The thermal decomposition of metal-organic frameworks (MOFs) into porous carbons represents a powerful strategy for creating high-surface-area materials with tunable porosity and functionality. MOFs, composed of metal nodes connected by organic linkers, serve as ideal precursors due to their well-defined crystalline structures and high carbon content. When subjected to controlled pyrolysis, these frameworks undergo carbonization while retaining their inherent porosity, yielding self-templated porous carbons with applications in energy storage and gas adsorption.

Pyrolysis of MOFs involves heating under inert or reducing atmospheres, typically between 600°C and 1000°C, leading to the decomposition of organic linkers and the formation of a carbonaceous matrix. The choice of MOF precursor significantly influences the final carbon morphology. For instance, zeolitic imidazolate frameworks (ZIFs), such as ZIF-8, decompose into nitrogen-doped porous carbons due to the imidazole-based ligands. The zinc nodes evaporate at high temperatures, leaving behind a highly porous carbon structure with a surface area often exceeding 1000 m²/g. Similarly, MOF-5, constructed from terephthalic acid and zinc clusters, pyrolyzes into carbon with a graphitic character, where the zinc oxide byproducts can be removed via acid washing to reveal a microporous network.

The retention of porosity during pyrolysis is attributed to the self-templating effect, where the original MOF architecture acts as a sacrificial template. The rigid framework prevents pore collapse, while the release of gaseous decomposition products generates additional micro- and mesopores. The carbonization temperature plays a crucial role in determining pore size distribution and graphitization degree. Lower temperatures (600–800°C) favor microporosity, while higher temperatures (900–1000°C) promote mesopore formation and increased electrical conductivity due to enhanced graphitic ordering.

Precursor chemistry dictates the resulting carbon morphology. MOFs with aromatic linkers, such as MOF-5, tend to form graphene-like sheets due to the preferential graphitization of benzene rings. In contrast, MOFs with aliphatic or heterocyclic linkers, such as ZIF-67 (cobalt-based), yield carbon nanotubes or nanofibers, as the metallic cobalt nanoparticles catalyze graphitic growth during pyrolysis. Doping is another critical factor; nitrogen-doped carbons derived from ZIFs exhibit improved electrochemical activity, while sulfur or phosphorus doping can further modify surface chemistry for specific applications.
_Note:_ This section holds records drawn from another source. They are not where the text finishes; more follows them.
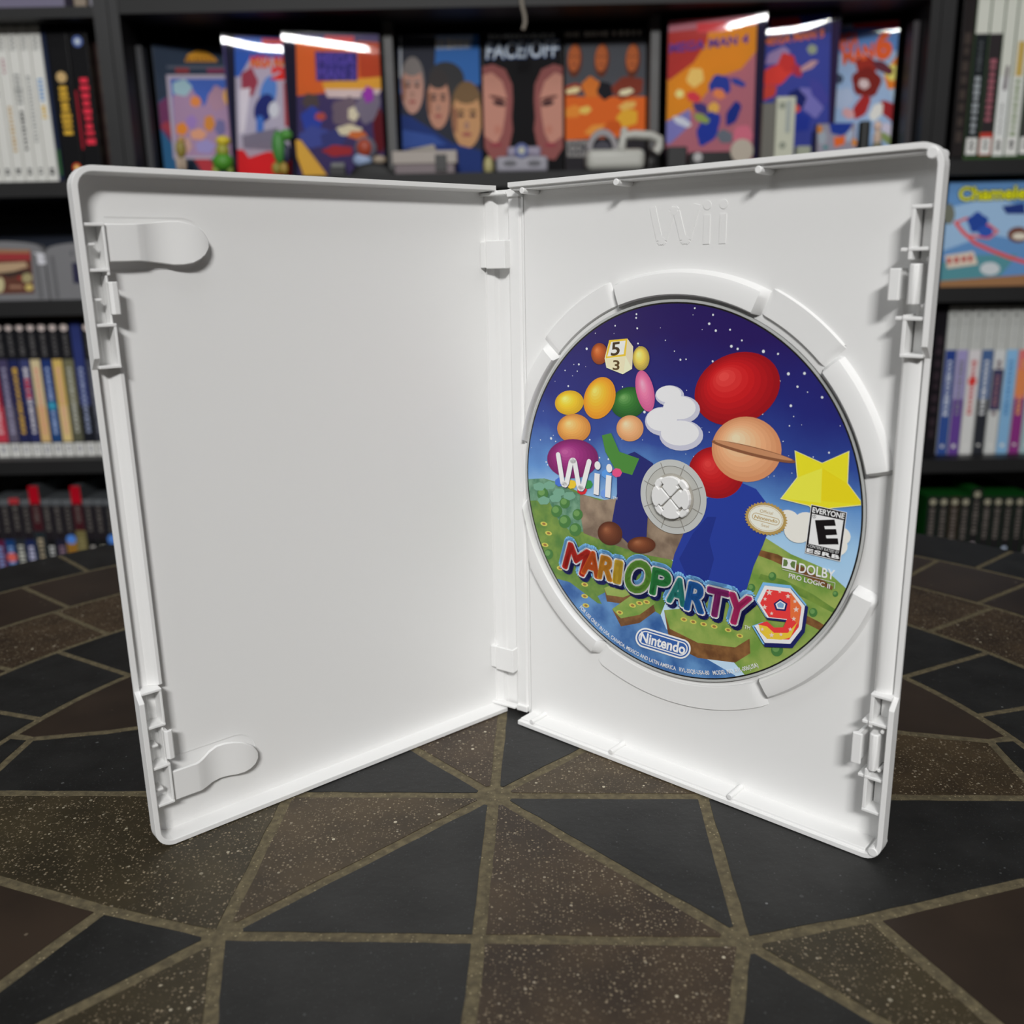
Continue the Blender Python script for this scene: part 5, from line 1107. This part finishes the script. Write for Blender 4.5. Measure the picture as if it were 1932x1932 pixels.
# white controller with an arched top and strap arm
Y = 1.23; wc = mat((200, 200, 192), .4, 1); t = pt_thing('game_controller', 'bulky white controller with an arched top and a curved side arm', 'controller', 1165, Y)
mb = MB(); solid(mb, 1107, 280, 1218, 326, Y, .04, wc, True); mb.build('controller_shell', t, bevel=.008, seg=4, smooth=True)
mb = MB(); n = 14; F = frame((0, Y + .012, 0), (1, 0, 0), (0, 1, 0)); c = atY(1139, 281, Y); ro = atY(1169, 281, Y).x - c.x; L1 = []
for i in range(n + 1):
    a = pi * i / n; L1.append([F(c.x + r_ * cos(a), w_, c.z + r_ * 1.28 * sin(a)) for r_, w_ in ((ro, 0), (ro, .01), (ro * .66, .01), (ro * .66, 0))])
mb.loft(L1, mat((150, 146, 150), .4, 1)); mb.build('arch', t, bevel=.0008, smooth=True)
mb = MB(); solid(mb, 1116, 262, 1162, 281, Y + .022, .004, mat((36, 34, 56), .5, 1)); mb.build('dark_inset', t)
def tube(mb, pts, r, m, n=10):
    L_ = []
    for i, p_ in enumerate(pts):
        d = (pts[min(i + 1, len(pts) - 1)] - pts[max(i - 1, 0)]).normalized(); u = d.cross(Vector((0, 1, 0))).normalized(); v = d.cross(u)
        L_.append([p_ + u * r * cos(2 * pi * k / n) + v * r * sin(2 * pi * k / n) for k in range(n)])
    mb.loft(L_, m)
mb = MB(); tube(mb, [atY(x, y, 1.236) for x, y in ((1172, 284), (1176, 258), (1196, 254), (1228, 256), (1244, 263), (1244, 278), (1237, 288))], .0055, wc); mb.build('side_arm', t, smooth=True)
mb = MB(); blob(mb, 1178, 249, 8, 9, 1.236, wc); mb.build('thumb_stick', t, smooth=True)
# dark console, cream disc, white standing console
Y = 1.228; t = pt_thing('game_console', 'flat black console with one round silver button below the orange game box', 'console', 1320, Y)
mb = MB(); solid(mb, 1300, 286, 1386, 322, Y, .014, mat((26, 26, 28), .35, 1), True); mb.build('console_shell', t, bevel=.0015)
c = atY(1316, 297, Y); F = frame((0, Y, 0), (1, 0, 0), (0, 1, 0)); mb = MB(); mb.cyl(F, c.x, c.z, .0055, -.002, .001, mat((196, 196, 196), .3, 1), 20); mb.build('round_button', t)
mb = MB(); solid(mb, 1259, 276, 1297, 322, 1.23, .012, mat((30, 30, 32), .5, 1), True); tag(mb.build('game_cartridge', bevel=.002), 'black cartridge standing just right of the right shelf divider', 'cartridge')
c = atY(1400, 285, 1.224); mb = MB(); F = frame((0, 1.224, 0), (1, 0, 0), (0, 1, 0)); mb.cyl(F, c.x, c.z, .0142, 0, .004, mat((196, 184, 168), .4, 1), 30); o = mb.build('round_badge', bevel=.001); tag(o, 'cream round badge leaning on the right end of the flat black console', 'badge')
Y = 1.2235; t = pt_thing('game_console', 'narrow white console standing upright in a grey cradle on the right of the shelf', 'console', 1480, Y)
mb = MB(); solid(mb, 1463, 182, 1499, 318, Y, .013, mat((214, 216, 196), .35, 1), True); mb.build('console_shell', t, bevel=.001)
mb = MB(); solid(mb, 1437, 194, 1462, 318, Y + .002, .010, mat((112, 110, 102), .5, 1), True); mb.build('side_cradle', t, bevel=.001)
F = frame((0, Y, 0), (1, 0, 0), (0, 1, 0))
for y in (199, 274): c = atY(1476, y, Y); mb = MB(); mb.cyl(F, c.x, c.z, .004, -.0006, .001, mat((150, 156, 140), .4, 1), 18); mb.build('round_button', t)
c0, c1 = atY(1484, 190, Y), atY(1490, 250, Y); mb = MB(); mb.box((c0.x, Y - .0006, c1.z), (c1.x, Y + .001, c0.z), mat((176, 184, 180), .35, 1)); mb.build('disc_slot', t)
mb = MB(); solid(mb, 1502, 275, 1530, 318, 1.238, .012, mat((170, 176, 156), .5, 1), True); tag(mb.build('game_controller', bevel=.002), 'small pale green-white controller right of the white standing console', 'controller')
# small printed box, black cylinder, cream figure
Y = 1.24; t = pt_thing('small_box', 'small blue and orange printed box in front of the sky blue game box', 'box', 1580, Y)
mb = MB(); solid(mb, 1540, 232, 1612, 318, Y, .012, mat((90, 84, 90), .4, 1), True); mb.build('box_shell', t, bevel=.0006)
p = Print((0, Y, 0), (1, 0, 0), (0, 0, 1), (0, -1, 0), step=2.5e-5, lift=5e-5, zoom=(1500, 160, 6.44))
p.poly([(270, 480), (740, 460), (740, 940), (270, 940)], pr(140, 136, 150)); p.poly([(410, 470), (710, 460), (640, 580), (560, 620), (440, 590)], pr(34, 56, 140)); p.poly([(470, 640), (610, 620), (600, 720), (480, 760)], pr(216, 100, 44))
p.ell(330, 640, 50, 90, pr(150, 160, 170), 0, 16); p.ell(660, 620, 40, 80, pr(160, 170, 190), 20, 16); p.ell(300, 540, 34, 50, pr(190, 120, 50), 0, 14); p.ell(370, 760, 30, 24, pr(50, 130, 130), 0, 12); p.ell(720, 700, 30, 50, pr(206, 130, 50), 0, 12); p.build('box_print', t)
mb = MB(); c = atY(1632, 228, 1.24); zcyl(mb, c.x + .002, 1.246, [(zB + .0004, .0072), (c.z - .001, .0072), (c.z, .0062)], mat((38, 40, 40), .4, 1), 24); tag(mb.build('canister', smooth=True), 'black cylindrical canister right of the small printed box', 'canister')
figure('cream toy figure right of the black canister', [('torso', 1655, 262, 8, 20, (206, 180, 160)), ('head', 1656, 238, 8, 10, (226, 196, 180)), ('base', 1654, 286, 11, 22, (110, 108, 84))], 1653, 1.24)
mb = MB(); tube(mb, [atY(x, y, 1.214) for x, y in ((982, -14), (985, 10), (990, 30), (991, 42), (987, 56))], .0022, mat((150, 142, 130), .5, 1), 8); tag(mb.build('hanging_cord', smooth=True), 'short pale cord hanging over the front of the middle bookcase', 'cord')
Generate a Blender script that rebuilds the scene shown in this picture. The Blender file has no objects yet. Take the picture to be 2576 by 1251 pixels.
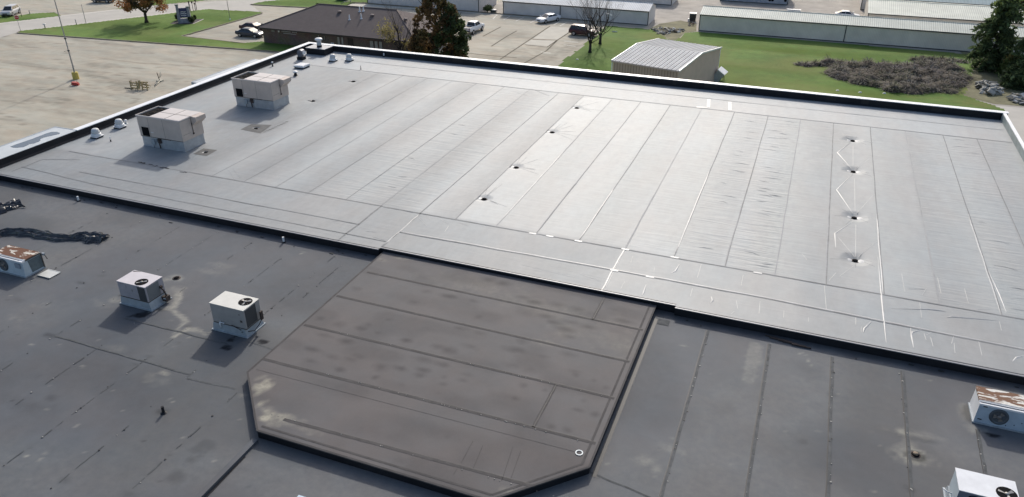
import bpy, math, random
import numpy as np
from mathutils import Vector, Matrix
random.seed(7); RNG = np.random.default_rng(7)
sc = bpy.context.scene
# ------------------------------------------------------------------ camera
CZ = 29.92            # camera height over the ground
UR = 7.92             # upper roof deck height
ROT = np.array([[0.931626219, -0.171688513, 0.320305546],
                [0.363417899, 0.440460767, -0.820927368],
                [-0.000138228, 0.881202228, 0.472739478]])
FPX, CX, CY = 1902.0, 1288.0, 625.5      # pixel units of a 2576 x 1251 view
cam = bpy.data.cameras.new('camera'); co = bpy.data.objects.new('camera', cam); sc.collection.objects.link(co)
cam.sensor_width = 36.0; cam.lens = 36.0 * FPX / 2576.0; cam.clip_end = 5000; cam.clip_start = 0.5
mw = Matrix(ROT.tolist()).to_4x4(); mw.translation = (0, 0, CZ); co.matrix_world = mw
sc.camera = co
# ------------------------------------------------------------------ light
SUN = Vector((-0.95, 4.07, 2.72)).normalized()
w = bpy.data.worlds.new('World'); sc.world = w; w.use_nodes = True
nt = w.node_tree; bg = nt.nodes['Background']; sky = nt.nodes.new('ShaderNodeTexSky')
sky.sky_type = 'NISHITA'; sky.sun_disc = False
sky.sun_elevation = math.asin(SUN.z); sky.sun_rotation = math.atan2(SUN.x, SUN.y)
sky.air_density = 1.0; sky.dust_density = 3.0; sky.ozone_density = 1.0
nt.links.new(sky.outputs[0], bg.inputs[0]); bg.inputs[1].default_value = 0.15
sl = bpy.data.lights.new('sun', 'SUN'); sl.energy = 2.65; sl.angle = math.radians(1.6); sl.color = (1.0, 0.955, 0.885)
so = bpy.data.objects.new('sun', sl); sc.collection.objects.link(so)
so.rotation_euler = SUN.to_track_quat('Z', 'Y').to_euler(); so.location = (0, 60, 60)
sc.view_settings.view_transform = 'Standard'; sc.view_settings.look = 'None'
sc.view_settings.exposure = 0.09; sc.view_settings.gamma = 1.0
sc.cycles.max_bounces = 5; sc.cycles.diffuse_bounces = 2; sc.cycles.glossy_bounces = 2
sc.cycles.use_denoising = True
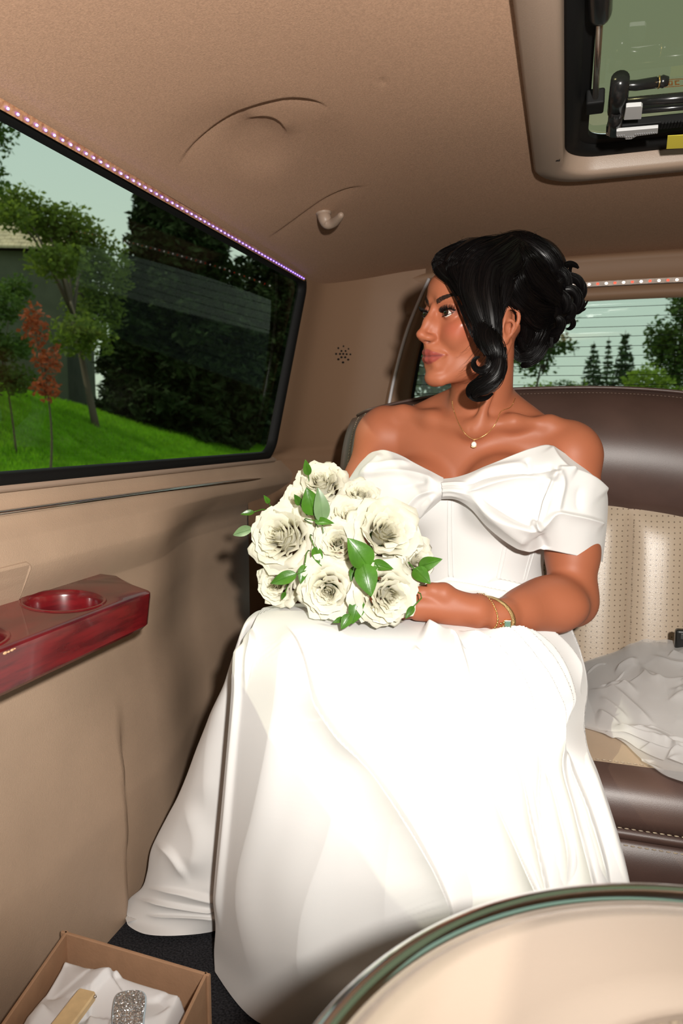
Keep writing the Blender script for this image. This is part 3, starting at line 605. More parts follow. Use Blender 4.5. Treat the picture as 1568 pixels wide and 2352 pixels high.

In energy storage, pyrolyzed MOF carbons excel as electrode materials for supercapacitors and batteries. Their high surface area and tunable pore structure facilitate rapid ion transport, essential for high-power supercapacitors. Nitrogen-doped carbons from ZIFs demonstrate enhanced pseudocapacitance due to redox-active nitrogen functional groups, achieving specific capacitances exceeding 300 F/g in aqueous electrolytes. For lithium-ion batteries, the hierarchical porosity of MOF-derived carbons accommodates volume expansion during cycling, improving stability. When used as sulfur hosts in lithium-sulfur batteries, the porous structure mitigates polysulfide shuttling, leading to higher capacity retention.

Gas adsorption is another major application, leveraging the microporous nature of MOF-derived carbons. Their high surface area and chemical functionality make them effective for capturing CO₂, methane, and hydrogen. Nitrogen-doped carbons exhibit superior CO₂ uptake at low pressures due to strong interactions between CO₂ and basic nitrogen sites. For hydrogen storage, the narrow micropores (<1 nm) optimize physisorption at cryogenic temperatures, with uptake capacities reaching 2–3 wt% at 77 K and 1 bar.

The scalability of MOF pyrolysis is an advantage over traditional templating methods, which require additional steps to remove hard or soft templates. However, challenges remain in controlling the uniformity of pore size distribution and minimizing metal residue contamination. Advances in precursor design and pyrolysis protocols continue to refine the properties of these materials, expanding their utility in energy and environmental applications.

In summary, pyrolyzed MOFs represent a versatile class of porous carbons with tailored porosity and surface chemistry. Their self-templated formation simplifies synthesis while enabling precise control over structural and functional properties. For energy storage, they offer high-performance electrodes with exceptional conductivity and ion accessibility. In gas adsorption, their microporous networks provide efficient capture and storage capabilities. As research progresses, further optimization of MOF-derived carbons will unlock new opportunities in sustainable technology.